A reproduction of Monet's water lilies made to scale in legos.

Ai Weiwei: Water Lilies, 2022.

Marjorie Brunet Plaza

That sense of curtailed agency forms the retrospective’s heart of darkness, even if it’s not the message you’re meant to take away from the show. 81 is situated in an exhibition section titled “Watching Ai Watching Power,” its strained bit of wordplay tiptoes around the displayed works’ existential and political binds. Bearing witness to state malfeasance is a necessary task, well-suited to art’s capabilities. But, even at its most poignant, that task has practical limitations; at its most flat-footed, it verges on farce.
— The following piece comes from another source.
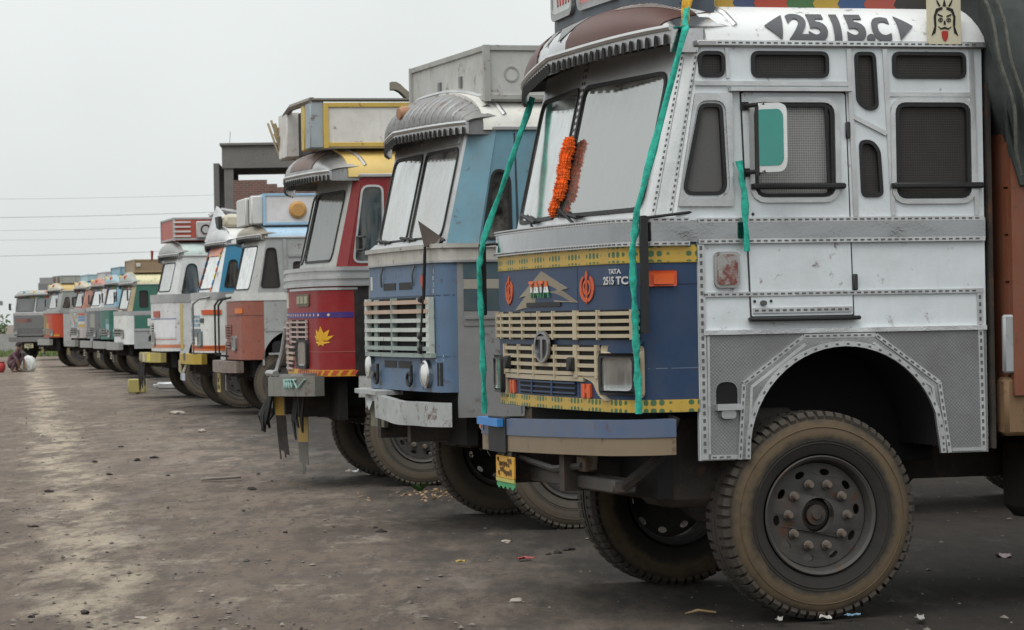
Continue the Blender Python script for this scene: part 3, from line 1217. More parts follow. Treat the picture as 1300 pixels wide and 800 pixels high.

Ai’s awkward 15-by-11-foot Lego reproduction from 2019 of the Mueller Report cover page, for instance, strains after purpose, as if its showy size and materials could compensate for its toothless political gesture.

The retrospective’s bold four-letter-word of an epigraph also evinces showmanship. But it has a deeper meaning: the title FUCK references Ai’s Beijing design studio, FAKE, which can sound like the English epithet when spoken in Mandarin. This thinly veiled pun is, sure, a form of defiance, but not the truth-to-power kind. Instead, it hints at the way some citizens must speak in code under authoritarianism, at the ersatz facades they adopt to maintain plausible deniability against censorship or worse. The pun challenges authority but also recognizes the dangerous power imbalance inherent to that challenge. As a punitive political atmosphere looms over US citizens, “Ai, Rebel” provides uncomfortable glimpses of how things might come to look and feel.